TASK STATEMENT: Please output every line of the material as it stands, without the pictures.

[Begin]

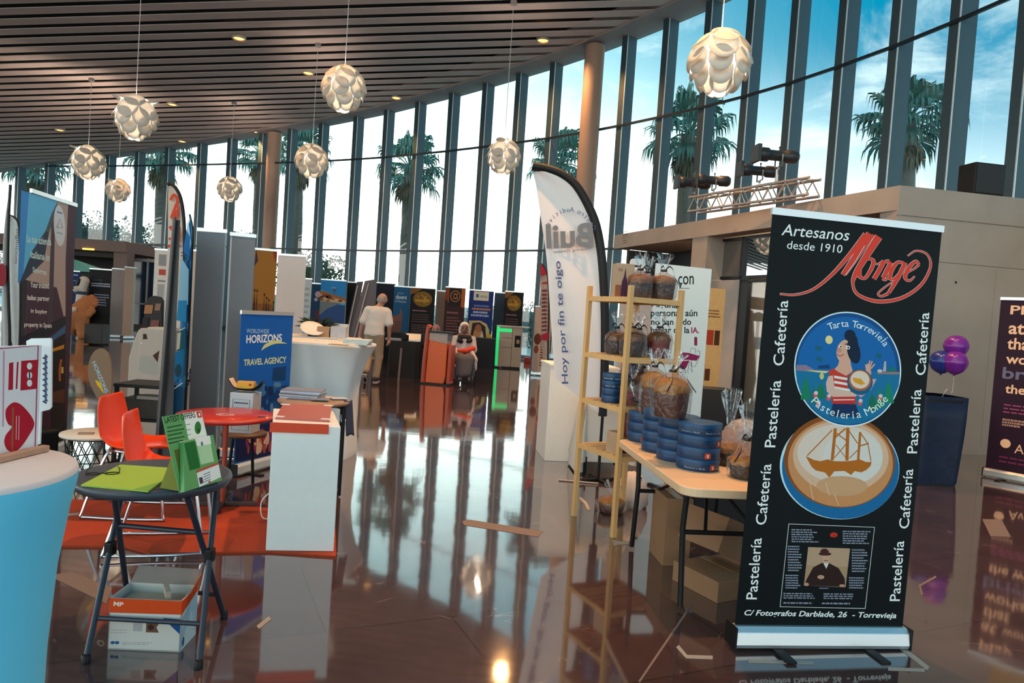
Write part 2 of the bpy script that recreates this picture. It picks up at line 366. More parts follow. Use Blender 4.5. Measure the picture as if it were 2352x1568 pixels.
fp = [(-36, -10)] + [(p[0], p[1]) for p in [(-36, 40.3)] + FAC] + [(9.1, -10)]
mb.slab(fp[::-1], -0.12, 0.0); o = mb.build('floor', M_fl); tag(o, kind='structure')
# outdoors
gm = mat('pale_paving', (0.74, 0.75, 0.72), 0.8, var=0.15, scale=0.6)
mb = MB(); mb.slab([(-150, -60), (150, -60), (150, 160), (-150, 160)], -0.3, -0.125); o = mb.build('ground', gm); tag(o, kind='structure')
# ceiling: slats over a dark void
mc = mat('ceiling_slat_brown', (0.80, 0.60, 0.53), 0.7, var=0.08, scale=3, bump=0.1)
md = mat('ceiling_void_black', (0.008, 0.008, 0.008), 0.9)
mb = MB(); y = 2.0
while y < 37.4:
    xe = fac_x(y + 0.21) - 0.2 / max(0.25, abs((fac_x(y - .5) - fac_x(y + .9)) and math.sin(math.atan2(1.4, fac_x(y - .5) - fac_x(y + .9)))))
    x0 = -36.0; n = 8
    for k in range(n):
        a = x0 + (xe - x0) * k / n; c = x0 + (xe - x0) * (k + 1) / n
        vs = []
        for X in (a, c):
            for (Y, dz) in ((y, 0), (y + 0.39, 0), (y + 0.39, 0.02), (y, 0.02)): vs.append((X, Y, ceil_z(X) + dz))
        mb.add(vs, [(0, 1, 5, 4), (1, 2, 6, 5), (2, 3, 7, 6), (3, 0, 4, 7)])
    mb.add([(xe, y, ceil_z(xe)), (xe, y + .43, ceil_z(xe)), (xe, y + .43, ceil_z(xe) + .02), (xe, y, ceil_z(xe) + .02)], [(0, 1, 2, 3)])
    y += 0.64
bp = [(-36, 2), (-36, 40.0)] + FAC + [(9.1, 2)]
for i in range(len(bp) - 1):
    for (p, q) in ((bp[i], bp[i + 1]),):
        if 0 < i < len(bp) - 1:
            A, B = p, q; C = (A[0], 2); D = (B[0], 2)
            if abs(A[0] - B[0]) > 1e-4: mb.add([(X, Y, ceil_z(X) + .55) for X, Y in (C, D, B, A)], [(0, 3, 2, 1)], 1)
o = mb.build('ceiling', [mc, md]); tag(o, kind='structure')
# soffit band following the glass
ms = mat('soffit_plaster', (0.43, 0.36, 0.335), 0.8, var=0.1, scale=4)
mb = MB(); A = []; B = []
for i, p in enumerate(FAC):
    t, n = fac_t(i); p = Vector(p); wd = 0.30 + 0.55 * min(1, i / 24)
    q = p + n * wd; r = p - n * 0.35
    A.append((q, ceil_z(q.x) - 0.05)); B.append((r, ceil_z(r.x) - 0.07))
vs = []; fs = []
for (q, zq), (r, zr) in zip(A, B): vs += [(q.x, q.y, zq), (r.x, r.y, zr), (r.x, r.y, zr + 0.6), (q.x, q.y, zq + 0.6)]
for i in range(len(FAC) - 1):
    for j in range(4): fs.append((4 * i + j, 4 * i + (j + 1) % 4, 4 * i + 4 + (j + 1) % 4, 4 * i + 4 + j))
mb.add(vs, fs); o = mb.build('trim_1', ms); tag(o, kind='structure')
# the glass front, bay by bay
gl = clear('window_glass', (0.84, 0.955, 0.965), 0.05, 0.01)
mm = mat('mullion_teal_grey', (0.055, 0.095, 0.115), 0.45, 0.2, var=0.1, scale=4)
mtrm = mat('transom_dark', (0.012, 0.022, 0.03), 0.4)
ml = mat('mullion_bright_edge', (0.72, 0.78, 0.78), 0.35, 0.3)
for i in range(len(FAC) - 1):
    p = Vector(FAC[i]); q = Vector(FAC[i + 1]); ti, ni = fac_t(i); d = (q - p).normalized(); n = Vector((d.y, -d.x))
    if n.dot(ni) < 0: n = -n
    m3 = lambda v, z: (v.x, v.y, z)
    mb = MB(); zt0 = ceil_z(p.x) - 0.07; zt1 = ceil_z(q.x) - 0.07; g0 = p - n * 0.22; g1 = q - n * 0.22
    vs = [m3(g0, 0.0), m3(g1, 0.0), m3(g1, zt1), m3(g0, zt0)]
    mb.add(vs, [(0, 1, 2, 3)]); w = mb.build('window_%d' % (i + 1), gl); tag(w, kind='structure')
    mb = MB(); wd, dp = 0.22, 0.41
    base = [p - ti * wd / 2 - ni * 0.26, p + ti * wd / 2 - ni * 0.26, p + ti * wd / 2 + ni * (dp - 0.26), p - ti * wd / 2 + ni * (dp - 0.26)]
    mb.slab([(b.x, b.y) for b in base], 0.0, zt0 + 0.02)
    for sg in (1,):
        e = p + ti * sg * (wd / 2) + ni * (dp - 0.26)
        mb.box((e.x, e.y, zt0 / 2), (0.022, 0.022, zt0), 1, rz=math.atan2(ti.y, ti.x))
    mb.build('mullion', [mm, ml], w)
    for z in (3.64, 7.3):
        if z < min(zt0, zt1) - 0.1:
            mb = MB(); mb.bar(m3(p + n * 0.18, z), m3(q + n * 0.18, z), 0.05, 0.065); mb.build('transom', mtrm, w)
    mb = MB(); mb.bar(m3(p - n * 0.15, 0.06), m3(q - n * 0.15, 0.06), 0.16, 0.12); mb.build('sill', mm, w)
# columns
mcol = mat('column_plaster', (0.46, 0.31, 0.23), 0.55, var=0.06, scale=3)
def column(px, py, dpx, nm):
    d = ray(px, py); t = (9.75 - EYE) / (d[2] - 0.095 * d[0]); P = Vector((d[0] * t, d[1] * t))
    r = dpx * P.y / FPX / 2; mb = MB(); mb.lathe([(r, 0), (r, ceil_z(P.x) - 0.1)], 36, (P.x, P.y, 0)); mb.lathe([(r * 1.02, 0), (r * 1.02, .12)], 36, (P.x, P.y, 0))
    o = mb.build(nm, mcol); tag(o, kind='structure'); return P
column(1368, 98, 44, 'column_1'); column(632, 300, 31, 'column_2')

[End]

OUTPUT OF THE EXERCISE:
Write part 2 of the bpy script that recreates this picture. It picks up at line 366. More parts follow. Use Blender 4.5. Measure the picture as if it were 2352x1568 pixels.
fp = [(-36, -10)] + [(p[0], p[1]) for p in [(-36, 40.3)] + FAC] + [(9.1, -10)]
mb.slab(fp[::-1], -0.12, 0.0); o = mb.build('floor', M_fl); tag(o, kind='structure')
# outdoors
gm = mat('pale_paving', (0.74, 0.75, 0.72), 0.8, var=0.15, scale=0.6)
mb = MB(); mb.slab([(-150, -60), (150, -60), (150, 160), (-150, 160)], -0.3, -0.125); o = mb.build('ground', gm); tag(o, kind='structure')
# ceiling: slats over a dark void
mc = mat('ceiling_slat_brown', (0.80, 0.60, 0.53), 0.7, var=0.08, scale=3, bump=0.1)
md = mat('ceiling_void_black', (0.008, 0.008, 0.008), 0.9)
mb = MB(); y = 2.0
while y < 37.4:
    xe = fac_x(y + 0.21) - 0.2 / max(0.25, abs((fac_x(y - .5) - fac_x(y + .9)) and math.sin(math.atan2(1.4, fac_x(y - .5) - fac_x(y + .9)))))
    x0 = -36.0; n = 8
    for k in range(n):
        a = x0 + (xe - x0) * k / n; c = x0 + (xe - x0) * (k + 1) / n
        vs = []
        for X in (a, c):
            for (Y, dz) in ((y, 0), (y + 0.39, 0), (y + 0.39, 0.02), (y, 0.02)): vs.append((X, Y, ceil_z(X) + dz))
        mb.add(vs, [(0, 1, 5, 4), (1, 2, 6, 5), (2, 3, 7, 6), (3, 0, 4, 7)])
    mb.add([(xe, y, ceil_z(xe)), (xe, y + .43, ceil_z(xe)), (xe, y + .43, ceil_z(xe) + .02), (xe, y, ceil_z(xe) + .02)], [(0, 1, 2, 3)])
    y += 0.64
bp = [(-36, 2), (-36, 40.0)] + FAC + [(9.1, 2)]
for i in range(len(bp) - 1):
    for (p, q) in ((bp[i], bp[i + 1]),):
        if 0 < i < len(bp) - 1:
            A, B = p, q; C = (A[0], 2); D = (B[0], 2)
            if abs(A[0] - B[0]) > 1e-4: mb.add([(X, Y, ceil_z(X) + .55) for X, Y in (C, D, B, A)], [(0, 3, 2, 1)], 1)
o = mb.build('ceiling', [mc, md]); tag(o, kind='structure')
# soffit band following the glass
ms = mat('soffit_plaster', (0.43, 0.36, 0.335), 0.8, var=0.1, scale=4)
mb = MB(); A = []; B = []
for i, p in enumerate(FAC):
    t, n = fac_t(i); p = Vector(p); wd = 0.30 + 0.55 * min(1, i / 24)
    q = p + n * wd; r = p - n * 0.35
    A.append((q, ceil_z(q.x) - 0.05)); B.append((r, ceil_z(r.x) - 0.07))
vs = []; fs = []
for (q, zq), (r, zr) in zip(A, B): vs += [(q.x, q.y, zq), (r.x, r.y, zr), (r.x, r.y, zr + 0.6), (q.x, q.y, zq + 0.6)]
for i in range(len(FAC) - 1):
    for j in range(4): fs.append((4 * i + j, 4 * i + (j + 1) % 4, 4 * i + 4 + (j + 1) % 4, 4 * i + 4 + j))
mb.add(vs, fs); o = mb.build('trim_1', ms); tag(o, kind='structure')
# the glass front, bay by bay
gl = clear('window_glass', (0.84, 0.955, 0.965), 0.05, 0.01)
mm = mat('mullion_teal_grey', (0.055, 0.095, 0.115), 0.45, 0.2, var=0.1, scale=4)
mtrm = mat('transom_dark', (0.012, 0.022, 0.03), 0.4)
ml = mat('mullion_bright_edge', (0.72, 0.78, 0.78), 0.35, 0.3)
for i in range(len(FAC) - 1):
    p = Vector(FAC[i]); q = Vector(FAC[i + 1]); ti, ni = fac_t(i); d = (q - p).normalized(); n = Vector((d.y, -d.x))
    if n.dot(ni) < 0: n = -n
    m3 = lambda v, z: (v.x, v.y, z)
    mb = MB(); zt0 = ceil_z(p.x) - 0.07; zt1 = ceil_z(q.x) - 0.07; g0 = p - n * 0.22; g1 = q - n * 0.22
    vs = [m3(g0, 0.0), m3(g1, 0.0), m3(g1, zt1), m3(g0, zt0)]
    mb.add(vs, [(0, 1, 2, 3)]); w = mb.build('window_%d' % (i + 1), gl); tag(w, kind='structure')
    mb = MB(); wd, dp = 0.22, 0.41
    base = [p - ti * wd / 2 - ni * 0.26, p + ti * wd / 2 - ni * 0.26, p + ti * wd / 2 + ni * (dp - 0.26), p - ti * wd / 2 + ni * (dp - 0.26)]
    mb.slab([(b.x, b.y) for b in base], 0.0, zt0 + 0.02)
    for sg in (1,):
        e = p + ti * sg * (wd / 2) + ni * (dp - 0.26)
        mb.box((e.x, e.y, zt0 / 2), (0.022, 0.022, zt0), 1, rz=math.atan2(ti.y, ti.x))
    mb.build('mullion', [mm, ml], w)
    for z in (3.64, 7.3):
        if z < min(zt0, zt1) - 0.1:
            mb = MB(); mb.bar(m3(p + n * 0.18, z), m3(q + n * 0.18, z), 0.05, 0.065); mb.build('transom', mtrm, w)
    mb = MB(); mb.bar(m3(p - n * 0.15, 0.06), m3(q - n * 0.15, 0.06), 0.16, 0.12); mb.build('sill', mm, w)
# columns
mcol = mat('column_plaster', (0.46, 0.31, 0.23), 0.55, var=0.06, scale=3)
def column(px, py, dpx, nm):
    d = ray(px, py); t = (9.75 - EYE) / (d[2] - 0.095 * d[0]); P = Vector((d[0] * t, d[1] * t))
    r = dpx * P.y / FPX / 2; mb = MB(); mb.lathe([(r, 0), (r, ceil_z(P.x) - 0.1)], 36, (P.x, P.y, 0)); mb.lathe([(r * 1.02, 0), (r * 1.02, .12)], 36, (P.x, P.y, 0))
    o = mb.build(nm, mcol); tag(o, kind='structure'); return P
column(1368, 98, 44, 'column_1'); column(632, 300, 31, 'column_2')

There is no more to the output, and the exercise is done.